Lonnie Donegan (guitar and vocal)
Dick “Cisco” Bishop (guitar and vocal)
Chris Barber (harmonica)
Jim Bray (bass)
Bob Watson (voice)
Pete Korrison (mandolin)

Sleeve:
Ian Bradbery (design)
Walter Hanlon (photography)

Recording:
Eric Tomlinson (balance)
Denis Preston (supervision)

MEDIA/MENTIONS

Lonnie Donegan had a huge influence on The Beatles. As George Harrison said: “Without Lead Belly, no Lonnie Donegan, without Lonnie Donegan, no Beatles.” The proto-Beatles The Quarrymen had all of the songs from this E.P. in their repertoire, apart from New Burying Ground, according to Jean-Louis Polard’s The Beatles: Get Back to their roots: Les racines musicales de John, Paul, George et Ringo. The Beatles resurrected Midnight Special during the Get Back/Let It Be sessions on Jan. 3, 1969 and Paul McCartney recorded his own version in 1987.

Off the Record
Liverpool Echo 29/10/55
On Pye’s Jazz Today label you’ll find Lonnie Donegan’s Skiffle Group in “Backstairs Session”. Great stuff this!

A Jazzman Votes “Aye!”
Sing Out! Vol. 7, No. 1 Spring 1957
The wide popularity enjoyed by skiffle in Britain today has points of interest, surprise, puzzlement and optimism…
Leadbelly is a strong influence as regards both material and style, but many singers do not use an artificial accent. The rhythmic quality of many of the groups is good, and I find them pleasant to listen to them generally. Numbers such as Railroad Bill, Ella Speed, Midnight Special, Rock Island Line, Raise a Ruckus are commonly used. Good performers are: Cyril Davies, Bob Watson, Ted Wood, Dick Bishop, Chris Barber, Mike Collins, among many others. The best recording I have heard is Lonnie Donegan’s “Backstairs Session” Pye-Nixa E.P. No. NJE 1014. This is one of Donegan’s earlier recordings; I don’t think he is anywhere near so good nowadays.

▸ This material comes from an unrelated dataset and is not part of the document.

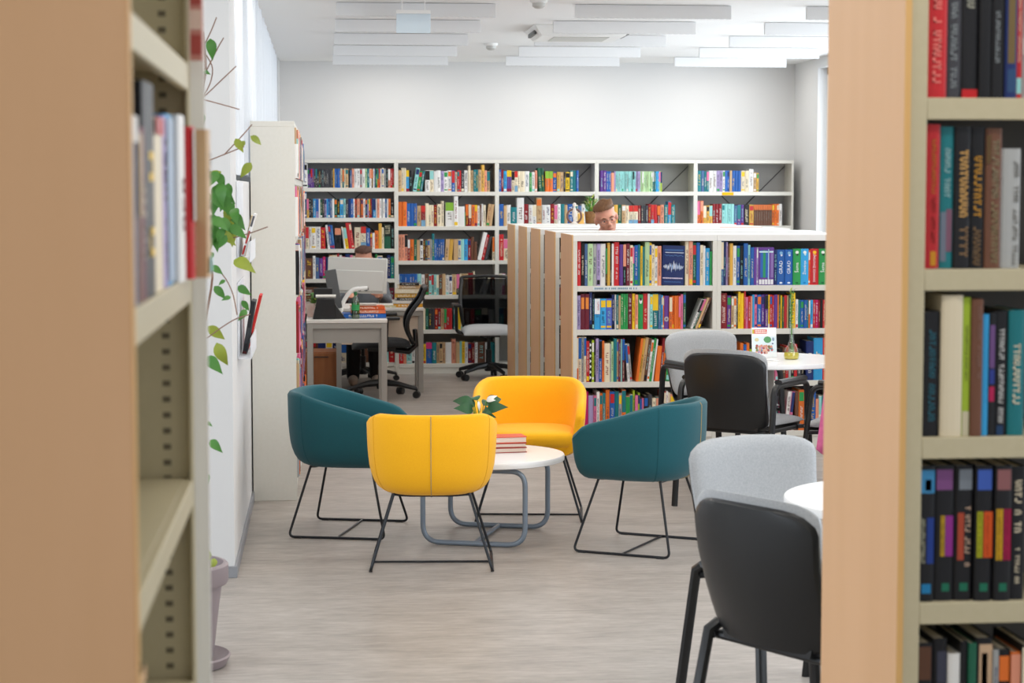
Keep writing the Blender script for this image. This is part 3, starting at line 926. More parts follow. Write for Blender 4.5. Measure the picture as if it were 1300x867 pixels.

Mention must also be made of Ken Colyer, who has a fine group.
Steve Lane, editor of Jazz Music
(See also ‘Don’t Scoff at Skiffle!‘ by John Hasted in the same issue. “The music is easier to perform than to listen to.”)

Dazzling Stranger: Bert Jansch and the British Folk and Blues Revival
By Colin Harper, Bloomsbury Publishing, 2006
Folk musician Andy Irvine on his musical upbringing: “I was brought up with a wind-up gramophone and a bunch of scratched 78s. I say behind the sofa, where th4e machine was, all my childhood and listen to these songs [from the 1930s] – they were great songs. I was vaguely brought up as an only child, kind of secretive. But, in retrospect, when I began to grow up, or pretend to grow up, I was kind of searching for music that I liked. Then rock ‘n’ roll came in about 1955 or ’56 and my friends of the time thought that was great – Bill Haley 78s – but I wasn’t into it. Then one day I heard Backstairs Session, which was an E.P. of Lonnie Donegan singing “Midnight Special”, with Dickie Bishop and Chris Barber on bass, and I thought that’s where it’s at.”

The Restless Generation: How Rock Music Changed the Face of 1950s Britain
By Pete Frame, Omnibus Press, 2011
Nobody knew it by Echoes of Harlem was the last Barber band album to feature Lonnie plunking his banjo. None of its tracks had been given over to the skiffle group because Denis Preston had been perspicacious enough to take them into IBC Studio in Portland Place to record their own extended player, Backstairs Session. Juxtaposing the relatively obscure New Burying Ground and When The Sun Goes Down with skiffle anthems Midnight Special and Worried Man Blues, it was a commercial enough package but was ignored or overlooked by most reviewers and radio programmers, and consequently by most record buyers.